Police launch program to crackdown on aggressive drivers

Lt. Doug Sweeney
Lt. Doug Sweeney
Officer DeWayne Koch
Officer DeWayne Koch
Officer Jared Newberry
Officer Jared Newberry
Andrew Elliott
Andrew Elliott

LOUISVILLE, KY (WAVE) - Cutting someone off, following too closely or even speeding. Those are all behaviors we've seen from drivers. Maybe they could even describe you. Now law enforcement in Kentucky is cracking down on aggressive drivers.

Out on the roads, for whatever reason, some drivers can get aggressive.

"I'm not sure what the cause of it is, but you see more instances of aggressive driving behaviors from people that you wouldn't think in any other situation would behave like that," said Lt. Doug Sweeney, commander of the Louisville Metro Police Department's Traffic Unit.

Thursday, Kentucky State Police, along with LMPD and other law enforcement agencies, launched the annual Ticketing Aggressive Cars and Trucks campaign. It is a federally funded program cracking down on commercial vehicle accidents, injuries and deaths. KSP said there was about a 60% decrease in commercial vehicle accidents from 2008-2010 compared to the 3 year period before that.

"There's always going to be accidents," said Officer DeWayne Koch of the Kentucky State Police Commercial Vehicle Enforcement division. "We are aware of that. But with this campaign, it gives us extra time to be on the road. It gives us extra officers to be on the road to help out and patrol and lower the accident rate."

Law enforcement is focusing on the interstates that go through Jefferson and Bullitt counties. Here's what Koch said officers are looking out for.

"The common violations that officers will be monitoring for are speeding, following too close, erratic lane changes and not leaving enough space when passing a commercial vehicle," said Koch.

On Thanksgiving 2010, police said Robert Patrick Kane lost control of his SUV on Interstate 71 as he tried to pass a car. Two people were killed. One witness said he appeared to be driving aggressively. Another witness said he didn't appear to be.

"It makes us want to do a better job," said Koch. "It makes us want to use the hours that they give us and patrol and catch aggressive drivers. We can't catch them all, but we catch a lot of them."

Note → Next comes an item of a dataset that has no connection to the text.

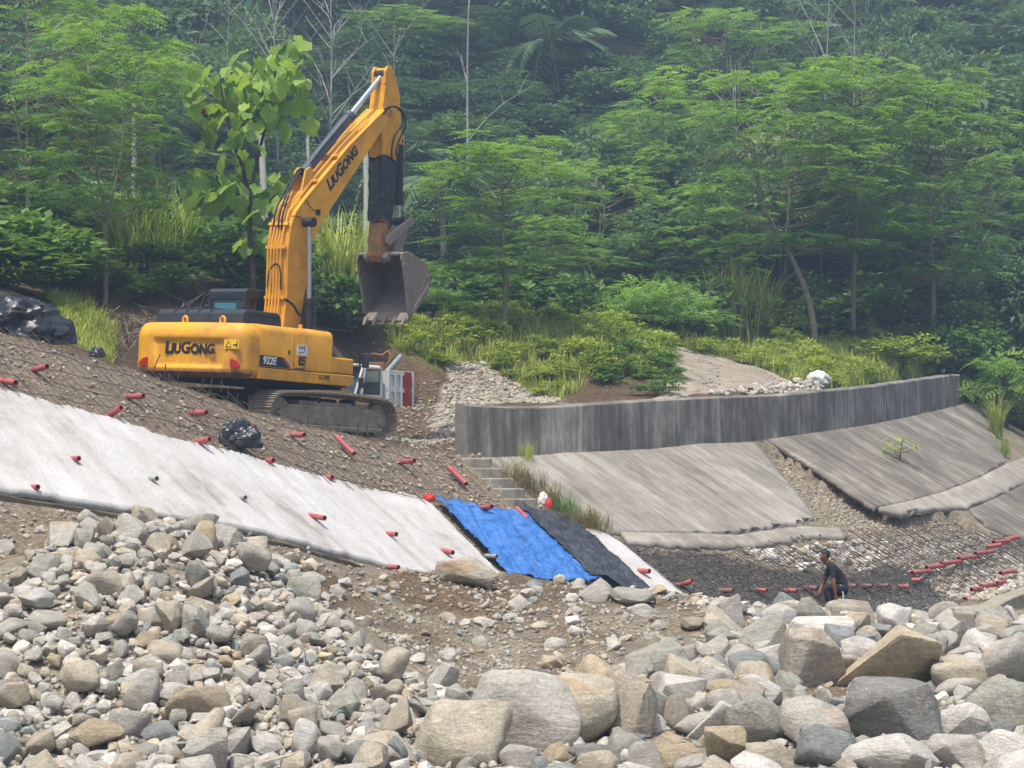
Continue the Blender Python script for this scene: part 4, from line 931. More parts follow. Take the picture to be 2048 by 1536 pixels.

To see it in action, I rode with Officer Jared Newberry of KSP CVE on I-264. Newberry spotted a driver that appeared to move from the right hand lane into the center lane and then cut a car off. The driver was also not using turn signals.

Newberry pulled the vehicle over and the driver was issued a courtesy notice. Further down the expressway, 18-year-old Andrew Elliott of Louisville was pulled over as part of the TACT program. He appeared to be speeding.

"It's a really good program," Elliott said. "It helps keep people safe. I appreciate that he actually did pull me over. If I was going too fast, it's what needed to be done. Whatever helps keep people safe."

Elliott also received a courtesy notice and promised that he would not do it again. For the other drivers on Kentucky's roads, a message from law enforcement.

"Just watch your driving behavior and watch out for us, because we're watching for you," said Sweeney.

If you see aggressive driving, Koch said you can contact 911.

"If it's aggressive, they can give the dispatcher the location and the direction of travel and the vehicle information and units will be in the area to patrol and watch for that vehicle," said Koch.

According to Koch, the campaign will last one year. It is using a federal grant to pay for overtime so it doesn't take an officer off his regular patrol. They can come out with schedule times to come out and work extra time and focus specifically on the campaign.